Why Standards Are the Wrong Tool for Hiring
I was once asked in a job interview: What's the difference between complicated and complex?
I failed.
I got hired anyway. Because the hiring manager understood that a wrong answer doesn't define the candidate. That wasn't a standardized process with a scorecard. That was a human who read the context.
This question has shaped me to this day. And ironically, it's the key to a problem that almost every company has, one that becomes most visible in hiring processes of all places.
What a Standard Is
A standard is a unified specification that ensures repeatability and predictability. DIN, ISO, whatever the source: the core is always the same. Standards exist to achieve reliable results in known situations.
That's not a flaw. That's their purpose. And for the right category of problems, they're brilliant.
Complicated vs. Complex
There's a framework that cleanly separates these categories: Cynefin, developed by Dave Snowden. It distinguishes four domains: simple, complicated, complex, and chaotic.
Standards and best practices belong in the "simple" and "complicated" domains. There, problems are decomposable, analyzable, and predictable. An engine. A tax return. An algorithm. More expertise leads to better results.
Complex problems work differently. The parts influence each other, and the outcome cannot be derived from the individual components. Three people deciding where to have lunch: few, simple parts, but the interaction between preferences, moods, and group dynamics makes the outcome unpredictable. Cynefin says for this domain: Probe, Sense, Respond. Experiment, observe, adapt.
Not: Apply a rule.
And now the crucial question: In which domain does hiring belong?
Hiring Is Complex
A job interview is not a machine you can take apart.
It's a system of people, expectations, chemistry, context, and timing. Small differences—a different question, a different day, or a different interviewer—can lead to completely different outcomes.
Hiring is often not even particularly complicated. The individual steps are simple. But it's highly complex because people interact. And this is exactly where the problem arises.
What Happens When You Apply Standards to Complexity
A standard approximates. It tries to make quality measurable by forcing all candidates through the same grid. The result is an approximation, not an insight.
And this approximation is asymmetric. In statistics, this is called restriction of range: standardized processes cut off the bandwidth at both ends. That sounds fair, but it's not.
If you're good, the standard doesn't make you more visible. You're forced into a box that doesn't show what makes you special. Your best work doesn't emerge under artificial conditions, but when you solve real problems with real context.
If you're bad, you're only minimally filtered. Most case studies can be passed with some preparation.

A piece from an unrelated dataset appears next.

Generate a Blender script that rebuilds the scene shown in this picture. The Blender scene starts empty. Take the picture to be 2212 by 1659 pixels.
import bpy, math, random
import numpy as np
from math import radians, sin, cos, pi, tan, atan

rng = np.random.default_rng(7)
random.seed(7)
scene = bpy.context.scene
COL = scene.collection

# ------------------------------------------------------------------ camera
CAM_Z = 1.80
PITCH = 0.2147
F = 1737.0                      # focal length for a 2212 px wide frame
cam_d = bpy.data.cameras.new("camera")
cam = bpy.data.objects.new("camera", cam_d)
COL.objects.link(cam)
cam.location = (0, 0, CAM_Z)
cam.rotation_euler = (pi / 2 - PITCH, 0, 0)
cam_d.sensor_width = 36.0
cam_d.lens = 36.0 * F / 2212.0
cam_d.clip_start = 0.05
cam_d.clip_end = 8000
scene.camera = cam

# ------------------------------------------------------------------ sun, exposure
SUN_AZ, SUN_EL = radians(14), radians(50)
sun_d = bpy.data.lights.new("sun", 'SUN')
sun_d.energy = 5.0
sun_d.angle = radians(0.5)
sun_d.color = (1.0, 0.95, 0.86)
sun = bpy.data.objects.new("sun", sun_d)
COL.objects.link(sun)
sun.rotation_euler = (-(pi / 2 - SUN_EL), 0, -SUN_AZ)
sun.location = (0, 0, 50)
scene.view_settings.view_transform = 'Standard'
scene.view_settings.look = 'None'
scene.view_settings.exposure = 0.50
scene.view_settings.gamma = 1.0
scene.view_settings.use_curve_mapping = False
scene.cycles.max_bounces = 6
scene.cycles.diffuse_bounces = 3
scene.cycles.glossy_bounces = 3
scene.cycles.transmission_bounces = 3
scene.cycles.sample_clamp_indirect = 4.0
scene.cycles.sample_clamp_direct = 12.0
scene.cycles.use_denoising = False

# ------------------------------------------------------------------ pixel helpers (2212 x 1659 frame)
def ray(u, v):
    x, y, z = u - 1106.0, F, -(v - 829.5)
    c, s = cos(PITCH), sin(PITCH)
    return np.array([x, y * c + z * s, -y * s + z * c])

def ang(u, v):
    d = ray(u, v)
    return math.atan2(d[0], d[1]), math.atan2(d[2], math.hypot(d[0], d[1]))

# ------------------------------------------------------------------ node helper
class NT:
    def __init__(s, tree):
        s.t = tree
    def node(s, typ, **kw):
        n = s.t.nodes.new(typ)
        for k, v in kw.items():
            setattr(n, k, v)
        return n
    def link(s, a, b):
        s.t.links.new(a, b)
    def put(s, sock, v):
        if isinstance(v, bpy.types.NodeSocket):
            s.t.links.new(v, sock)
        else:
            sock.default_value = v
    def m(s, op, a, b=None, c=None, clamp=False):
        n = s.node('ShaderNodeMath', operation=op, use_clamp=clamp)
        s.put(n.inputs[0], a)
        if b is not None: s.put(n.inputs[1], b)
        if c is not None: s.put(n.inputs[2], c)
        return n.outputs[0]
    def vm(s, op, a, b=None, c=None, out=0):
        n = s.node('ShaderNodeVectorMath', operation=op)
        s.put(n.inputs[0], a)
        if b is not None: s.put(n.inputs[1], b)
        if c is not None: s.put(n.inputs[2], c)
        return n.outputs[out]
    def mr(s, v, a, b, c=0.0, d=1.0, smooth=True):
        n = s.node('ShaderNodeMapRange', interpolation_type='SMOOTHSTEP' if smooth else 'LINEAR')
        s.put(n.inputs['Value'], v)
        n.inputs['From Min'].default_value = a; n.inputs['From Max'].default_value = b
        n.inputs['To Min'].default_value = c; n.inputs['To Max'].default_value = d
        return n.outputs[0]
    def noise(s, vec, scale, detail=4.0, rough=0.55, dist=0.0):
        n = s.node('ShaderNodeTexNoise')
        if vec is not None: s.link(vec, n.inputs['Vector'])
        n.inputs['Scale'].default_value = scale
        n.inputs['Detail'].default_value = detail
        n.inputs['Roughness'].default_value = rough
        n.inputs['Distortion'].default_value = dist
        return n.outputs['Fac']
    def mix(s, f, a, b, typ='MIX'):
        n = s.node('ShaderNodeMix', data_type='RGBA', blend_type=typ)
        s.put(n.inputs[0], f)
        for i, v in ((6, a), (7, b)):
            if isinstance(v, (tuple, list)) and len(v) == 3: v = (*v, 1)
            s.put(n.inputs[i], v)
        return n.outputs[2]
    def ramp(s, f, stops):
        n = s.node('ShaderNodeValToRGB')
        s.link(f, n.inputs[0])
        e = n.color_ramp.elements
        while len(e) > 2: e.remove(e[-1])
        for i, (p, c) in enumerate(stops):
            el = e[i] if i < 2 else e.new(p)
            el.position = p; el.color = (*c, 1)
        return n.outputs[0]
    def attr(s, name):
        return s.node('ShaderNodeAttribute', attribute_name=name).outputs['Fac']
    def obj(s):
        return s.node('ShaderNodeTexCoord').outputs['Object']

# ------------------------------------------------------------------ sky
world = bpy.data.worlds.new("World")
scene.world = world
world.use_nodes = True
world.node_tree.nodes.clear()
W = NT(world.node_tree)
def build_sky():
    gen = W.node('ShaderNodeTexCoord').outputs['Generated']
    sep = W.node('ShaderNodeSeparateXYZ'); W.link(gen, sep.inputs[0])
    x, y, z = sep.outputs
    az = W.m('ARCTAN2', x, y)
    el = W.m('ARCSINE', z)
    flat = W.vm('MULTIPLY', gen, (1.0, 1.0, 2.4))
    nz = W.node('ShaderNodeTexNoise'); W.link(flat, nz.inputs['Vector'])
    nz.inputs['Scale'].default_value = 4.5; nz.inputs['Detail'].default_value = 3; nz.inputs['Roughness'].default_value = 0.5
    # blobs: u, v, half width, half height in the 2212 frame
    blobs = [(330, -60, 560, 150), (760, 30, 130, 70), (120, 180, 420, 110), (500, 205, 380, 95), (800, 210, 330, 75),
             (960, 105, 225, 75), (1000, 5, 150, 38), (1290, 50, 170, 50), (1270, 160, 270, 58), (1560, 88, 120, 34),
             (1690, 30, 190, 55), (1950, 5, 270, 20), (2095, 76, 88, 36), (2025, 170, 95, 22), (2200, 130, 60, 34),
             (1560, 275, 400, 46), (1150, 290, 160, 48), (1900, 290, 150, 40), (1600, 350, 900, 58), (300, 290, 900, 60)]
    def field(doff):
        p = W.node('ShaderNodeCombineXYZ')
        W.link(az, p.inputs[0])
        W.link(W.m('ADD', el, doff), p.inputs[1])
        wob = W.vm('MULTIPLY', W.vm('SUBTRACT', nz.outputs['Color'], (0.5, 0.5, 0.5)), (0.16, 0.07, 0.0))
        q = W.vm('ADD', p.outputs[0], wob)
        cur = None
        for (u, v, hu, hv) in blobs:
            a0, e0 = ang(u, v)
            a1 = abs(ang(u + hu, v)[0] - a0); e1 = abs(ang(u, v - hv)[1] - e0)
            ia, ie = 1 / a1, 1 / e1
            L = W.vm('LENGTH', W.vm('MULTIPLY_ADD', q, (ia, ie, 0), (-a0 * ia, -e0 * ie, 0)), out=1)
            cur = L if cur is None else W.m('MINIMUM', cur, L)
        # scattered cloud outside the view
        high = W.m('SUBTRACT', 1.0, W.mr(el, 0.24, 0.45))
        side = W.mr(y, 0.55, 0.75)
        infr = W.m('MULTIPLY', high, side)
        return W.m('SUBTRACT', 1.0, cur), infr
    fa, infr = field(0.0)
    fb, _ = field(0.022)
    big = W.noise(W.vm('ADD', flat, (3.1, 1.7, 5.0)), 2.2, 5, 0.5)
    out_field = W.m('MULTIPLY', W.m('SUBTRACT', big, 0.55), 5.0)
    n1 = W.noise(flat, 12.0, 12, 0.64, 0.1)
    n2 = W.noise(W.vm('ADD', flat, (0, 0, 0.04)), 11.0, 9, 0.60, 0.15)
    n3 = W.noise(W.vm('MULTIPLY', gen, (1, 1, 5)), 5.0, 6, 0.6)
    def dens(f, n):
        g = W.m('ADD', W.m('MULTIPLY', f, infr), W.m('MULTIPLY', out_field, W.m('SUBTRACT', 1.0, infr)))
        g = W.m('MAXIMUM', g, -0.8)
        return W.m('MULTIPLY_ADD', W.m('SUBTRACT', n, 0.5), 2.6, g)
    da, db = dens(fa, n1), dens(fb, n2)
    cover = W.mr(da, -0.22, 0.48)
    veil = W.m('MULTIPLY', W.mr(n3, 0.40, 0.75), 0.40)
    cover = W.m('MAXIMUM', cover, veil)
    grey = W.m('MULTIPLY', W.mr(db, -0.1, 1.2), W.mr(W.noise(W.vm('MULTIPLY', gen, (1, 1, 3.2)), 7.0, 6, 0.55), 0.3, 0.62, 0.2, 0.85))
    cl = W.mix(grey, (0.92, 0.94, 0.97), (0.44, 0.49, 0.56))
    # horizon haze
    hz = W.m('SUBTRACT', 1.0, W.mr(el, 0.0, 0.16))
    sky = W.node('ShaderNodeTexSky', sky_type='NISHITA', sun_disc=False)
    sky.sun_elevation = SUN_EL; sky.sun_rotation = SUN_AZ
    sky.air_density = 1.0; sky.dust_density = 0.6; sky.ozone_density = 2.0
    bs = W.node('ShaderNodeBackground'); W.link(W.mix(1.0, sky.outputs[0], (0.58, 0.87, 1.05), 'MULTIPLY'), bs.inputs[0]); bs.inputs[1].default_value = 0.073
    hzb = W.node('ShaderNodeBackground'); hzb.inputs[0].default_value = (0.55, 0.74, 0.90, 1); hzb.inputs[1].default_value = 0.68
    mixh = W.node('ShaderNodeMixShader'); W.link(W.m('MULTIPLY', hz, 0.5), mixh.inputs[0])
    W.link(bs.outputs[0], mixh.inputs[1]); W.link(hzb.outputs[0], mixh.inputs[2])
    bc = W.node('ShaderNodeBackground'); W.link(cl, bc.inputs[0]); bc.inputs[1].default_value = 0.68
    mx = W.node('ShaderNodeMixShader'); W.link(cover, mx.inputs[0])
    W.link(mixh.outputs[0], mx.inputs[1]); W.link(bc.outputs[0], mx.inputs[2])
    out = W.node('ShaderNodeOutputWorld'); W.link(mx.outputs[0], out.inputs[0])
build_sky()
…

The real cost is a false negative: losing the best candidate because the process isn't built to recognize excellence, but to weed out the obvious. And you would have recognized the obvious without a standard anyway.
The Real Solution
If standards are the wrong tool, then what? The answer doesn't lie in better standards. It lies with the hiring manager.
A hiring process should be tailored to the hiring manager, not the other way around. The organization's job is to coach and support the manager so they can get the best out of themselves and out of the process. The goal isn't a better standard. It's a process that enables the greatest possible individuality while leveraging the manager's strengths.
That sounds like more effort. It is. But the opportunity cost comparison is clear: losing the best candidate to a standardized process is more expensive than investing in the hiring manager.
You don't need to build an argument against it
The definition of standard already indicates it wasn't made for this problem. It ensures repeatability and predictability, two properties that complex systems by definition don't have.
Every standardized hiring process approximates. That's not a bug. That's the architecture.